Insider trading IS harmful, but legalise it anyway

The usual argument in favour of legalising insider trading is that it is not actually harmful (or even beneficial) to investors. I think that insider trading is extremely harmful and in-ethical, but it should be legalised anyway. My reasons are the difficulties in enforcing the law, and the probable effects on markets of legalisation.

I am not a believer in strong form market efficiency. Neither am I a free market fundamentalist who believes nothing should be regulated. Insider trading allows insiders to profit at the expense of other investors, destroys faith in markets, and is fundamentally unfair.

Insider trading laws have been failure. While there is occasionally a successful high profile prosecution in the US, they are rare. I cannot even remember the last big case before Rajaratnam. Successful prosecutions are even rarer in the rest of the world, and very few big fish have ever been convicted in the UK.

Insider trading remains pervasive. Every study shows consistent patterns of price movements prior to news releases: proving that insider trading happens. The fact of further price movements after news is released disproves strong form efficiency: the price clearly did not reflect the undisclosed information until it was disclosed.

At the moment insider trading is not supposed to happen, but it does. The pretence that it does not gives investors false confidence. It is better to have no faith, than false faith, so I say destroy investors faith in the markets: it is better to tell the truth. The law is hard to enforce (because of the paucity of evidence) even when it is broken, and the difficulty

What would the consequences be? I must admit that in the past my opinion was that they would be disastrous: markets would seize up leaving most investors with very few options for saving. Companies would not be able to raise money for expansion from the markets. The economy would be owned by plutocrats due to the inability of small companies to expand, and the inability of the public to invest though the markets with confidence.

I changed my mind because a range of other possibilities occurred to me. Looking at possible scenarios, the end result is likely to be better than the sham we now have.

The worst case scenario is that investors will discount valuations for the risk that there is price sensitive information that has not been disclosed. This happens in poorly regulated emerging markets. In those countries lack of faith in markets due to insider trading does often inhibit the development of capital markets, and does hold back economies through all the consequences I used to fear. In a developed market where shares (and other securities) are widely held, and most money is managed by investment professionals, I think the different path will be followed.
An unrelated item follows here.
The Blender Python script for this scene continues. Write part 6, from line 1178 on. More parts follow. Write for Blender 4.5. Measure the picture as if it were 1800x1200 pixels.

The most likely to withdraw completely are are individual investors. What I expect is that fund managers will take great care they have to ensure that they do have all the information before investing: financial markets will work rather more like private equity does, with extensive due diligence. Individual investors will invest through fund managers, as that would be the best alternative left to small investors who ruled out running their own investments. This would make markets a lot less liquid, but far from ineffective at fulfilling their primary purposes in the economy, of allowing companies to raise capital, and individuals to get better returns.

The best case scenario is that markets would be forced to respond by raising standards. The better a company was at disclosing publicly what insiders know anyway, the less its securities would be discounted for the risk. This would create an incentive for transparency. Once a reputation for honesty with investors becomes important it would create a culture that values honesty, whereas tight regulation tends to create a culture that rewards the ability to push restrictions and find loopholes.

There are precedents for a culture of integrity and enlightened self interest making financial institutions work without the threat of punishments. Trading on the London Stock Exchange once relied on floor brokers keeping their word, which is why it adopted the motto “dictum meum pactum” (my word is my bond). The great mistake of modern law and regulation (and incentive schemes), and not just in financial markets, is to rely purely to selfish incentives, and ignore the far greater importance of prevalent values and attitudes.

Once obvious response to all this, is to suggest that the law be enforced more vigorously, or strengthened and enforced more rigorously. I do not believe that this possible. It is difficult to define inside information, and there are too many sources of extra information that lie outside the definition (information from sales channels, information that is not directly price sensitive, etc.) but can be significant: especially in aggregate, or because of inferences that can be made from it. It is too hard to prove what people knew and when and why they made decisions. If a CEO said that a lunch with a big investor was purely private and all they discussed were their kids and hobbies, how to you prove otherwise?

There is also a real lack of will in committing resources to going after lots of rich and influential people (the more money people have or control, the more damage their insider dealing does) committing a non-violent crime with very little likelihood of leaving enough evidence to be convicted.

The most practical solution is to give up on prohibition, and hope something better will evolve.